Data extract:
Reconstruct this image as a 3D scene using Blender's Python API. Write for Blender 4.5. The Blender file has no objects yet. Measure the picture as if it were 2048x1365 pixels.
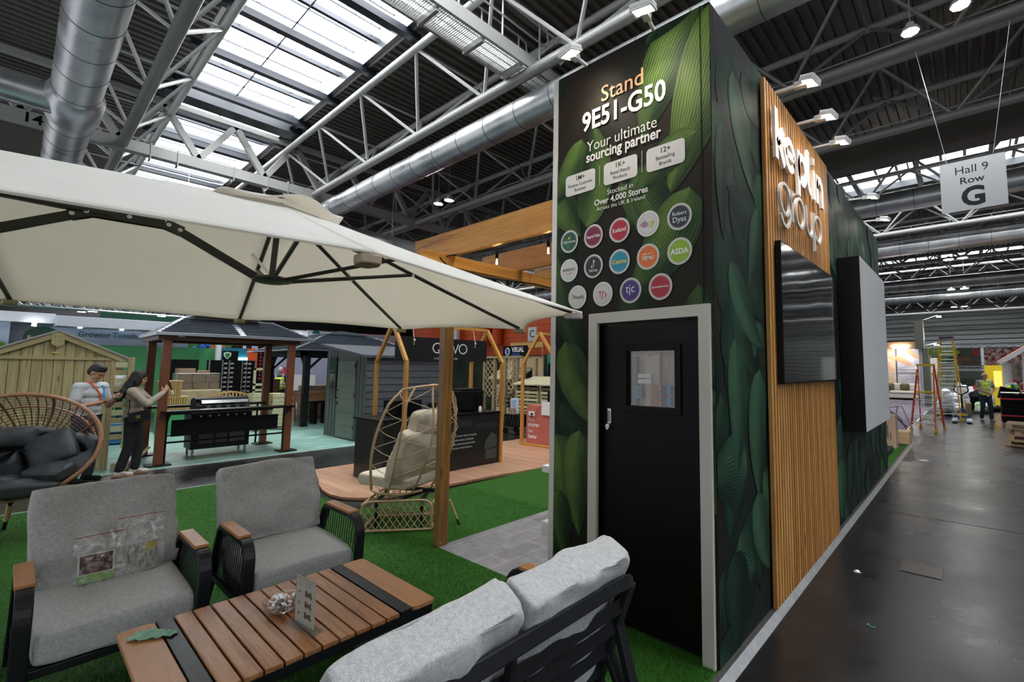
import bpy, bmesh, math, random
from mathutils import Vector, Matrix, noise as mnoise
PI = math.pi
R_ = math.radians
SC = bpy.context.scene
COL = SC.collection
rnd = random.Random(7)

# ------------------------------------------------------------------ camera
cd = bpy.data.cameras.new('camera'); cam = bpy.data.objects.new('camera', cd); COL.objects.link(cam)
cd.sensor_fit = 'HORIZONTAL'; cd.sensor_width = 36.0
cd.lens = 930.729 / 2048 * 36
cd.shift_x = -(1185.56 - 1024) / 2048
cd.shift_y = (661.92 - 682.5) / 2048
cd.clip_end = 400; cd.clip_start = .02
RX = Vector((0.7792101, 0.6267351, 0.0059039)); RD = Vector((-0.0478649, 0.0688967, -0.9964749)); RF = Vector((-0.6249325, 0.7761807, 0.0836837))
m = Matrix((RX, -RD, -RF)).transposed().to_4x4()
m.translation = Vector((1.17229, -2.61752, 1.68809))
cam.matrix_world = m
cd.dof.use_dof = False
SC.camera = cam

# ------------------------------------------------------------------ world, exposure, lights
w = bpy.data.worlds.new('hall_air'); SC.world = w; w.use_nodes = True
bg = w.node_tree.nodes['Background']; bg.inputs[0].default_value = (.90, .95, 1.0, 1); bg.inputs[1].default_value = .44
SC.view_settings.view_transform = 'Standard'; SC.view_settings.look = 'None'
SC.view_settings.gamma = 1; SC.view_settings.use_curve_mapping = False
SC.view_settings.exposure = 1.35
SC.cycles.max_bounces = 7; SC.cycles.diffuse_bounces = 3; SC.cycles.glossy_bounces = 4
SC.cycles.transparent_max_bounces = 12; SC.cycles.transmission_bounces = 6
SC.cycles.caustics_reflective = False; SC.cycles.caustics_refractive = False
SKY_E = 7.2          # skylight panes
LAMP_E = 25.0        # high bay lamps

def spot(name, loc, aim, power, color=(1, .86, .68), size=R_(95), blend=.8, r=.06, parent=None):
    l = bpy.data.lights.new(name, 'SPOT'); l.energy = power; l.color = color; l.spot_size = size; l.spot_blend = blend; l.shadow_soft_size = r
    o = bpy.data.objects.new(name, l); COL.objects.link(o)
    o.location = loc; o.rotation_euler = (Vector(aim) - Vector(loc)).to_track_quat('-Z', 'Y').to_euler()
    return o

# ------------------------------------------------------------------ object helpers
MW = {}
def thing(name, label, cat, loc=(0, 0, 0), rotz=0.0, group=None):
    o = bpy.data.objects.new(name, None); COL.objects.link(o); o.empty_display_size = .05
    o.location = loc; o.rotation_euler = (0, 0, rotz)
    o['label'] = label; o['category'] = cat
    if group: o['group'] = group
    MW[o.name] = Matrix.Translation(Vector(loc)) @ Matrix.Rotation(rotz, 4, 'Z')
    return o
def tag(o, label, cat, group=None, kind=None):
    o['label'] = label; o['category'] = cat
    if group: o['group'] = group
    if kind: o['kind'] = kind
    return o
def dup(root, loc=None, rotz=None, label=None, group=None):
    r = root.copy(); COL.objects.link(r)
    if loc is not None: r.location = loc
    if rotz is not None: r.rotation_euler = (0, 0, rotz)
    if label: r['label'] = label
    if group: r['group'] = group
    for ch in list(root.children):
        c = ch.copy(); COL.objects.link(c); c.parent = r
        for g in list(ch.children):
            d = g.copy(); COL.objects.link(d); d.parent = c
    return r

def basis(d):
    d = Vector(d).normalized()
    a = Vector((0, 0, 1)) if abs(d.z) < .95 else Vector((1, 0, 0))
    u = d.cross(a).normalized(); v = d.cross(u).normalized()
    return d, u, v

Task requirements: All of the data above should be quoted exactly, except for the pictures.

Complete answer:
Reconstruct this image as a 3D scene using Blender's Python API. Write for Blender 4.5. The Blender file has no objects yet. Measure the picture as if it were 2048x1365 pixels.
import bpy, bmesh, math, random
from mathutils import Vector, Matrix, noise as mnoise
PI = math.pi
R_ = math.radians
SC = bpy.context.scene
COL = SC.collection
rnd = random.Random(7)

# ------------------------------------------------------------------ camera
cd = bpy.data.cameras.new('camera'); cam = bpy.data.objects.new('camera', cd); COL.objects.link(cam)
cd.sensor_fit = 'HORIZONTAL'; cd.sensor_width = 36.0
cd.lens = 930.729 / 2048 * 36
cd.shift_x = -(1185.56 - 1024) / 2048
cd.shift_y = (661.92 - 682.5) / 2048
cd.clip_end = 400; cd.clip_start = .02
RX = Vector((0.7792101, 0.6267351, 0.0059039)); RD = Vector((-0.0478649, 0.0688967, -0.9964749)); RF = Vector((-0.6249325, 0.7761807, 0.0836837))
m = Matrix((RX, -RD, -RF)).transposed().to_4x4()
m.translation = Vector((1.17229, -2.61752, 1.68809))
cam.matrix_world = m
cd.dof.use_dof = False
SC.camera = cam

# ------------------------------------------------------------------ world, exposure, lights
w = bpy.data.worlds.new('hall_air'); SC.world = w; w.use_nodes = True
bg = w.node_tree.nodes['Background']; bg.inputs[0].default_value = (.90, .95, 1.0, 1); bg.inputs[1].default_value = .44
SC.view_settings.view_transform = 'Standard'; SC.view_settings.look = 'None'
SC.view_settings.gamma = 1; SC.view_settings.use_curve_mapping = False
SC.view_settings.exposure = 1.35
SC.cycles.max_bounces = 7; SC.cycles.diffuse_bounces = 3; SC.cycles.glossy_bounces = 4
SC.cycles.transparent_max_bounces = 12; SC.cycles.transmission_bounces = 6
SC.cycles.caustics_reflective = False; SC.cycles.caustics_refractive = False
SKY_E = 7.2          # skylight panes
LAMP_E = 25.0        # high bay lamps

def spot(name, loc, aim, power, color=(1, .86, .68), size=R_(95), blend=.8, r=.06, parent=None):
    l = bpy.data.lights.new(name, 'SPOT'); l.energy = power; l.color = color; l.spot_size = size; l.spot_blend = blend; l.shadow_soft_size = r
    o = bpy.data.objects.new(name, l); COL.objects.link(o)
    o.location = loc; o.rotation_euler = (Vector(aim) - Vector(loc)).to_track_quat('-Z', 'Y').to_euler()
    return o

# ------------------------------------------------------------------ object helpers
MW = {}
def thing(name, label, cat, loc=(0, 0, 0), rotz=0.0, group=None):
    o = bpy.data.objects.new(name, None); COL.objects.link(o); o.empty_display_size = .05
    o.location = loc; o.rotation_euler = (0, 0, rotz)
    o['label'] = label; o['category'] = cat
    if group: o['group'] = group
    MW[o.name] = Matrix.Translation(Vector(loc)) @ Matrix.Rotation(rotz, 4, 'Z')
    return o
def tag(o, label, cat, group=None, kind=None):
    o['label'] = label; o['category'] = cat
    if group: o['group'] = group
    if kind: o['kind'] = kind
    return o
def dup(root, loc=None, rotz=None, label=None, group=None):
    r = root.copy(); COL.objects.link(r)
    if loc is not None: r.location = loc
    if rotz is not None: r.rotation_euler = (0, 0, rotz)
    if label: r['label'] = label
    if group: r['group'] = group
    for ch in list(root.children):
        c = ch.copy(); COL.objects.link(c); c.parent = r
        for g in list(ch.children):
            d = g.copy(); COL.objects.link(d); d.parent = c
    return r

def basis(d):
    d = Vector(d).normalized()
    a = Vector((0, 0, 1)) if abs(d.z) < .95 else Vector((1, 0, 0))
    u = d.cross(a).normalized(); v = d.cross(u).normalized()
    return d, u, v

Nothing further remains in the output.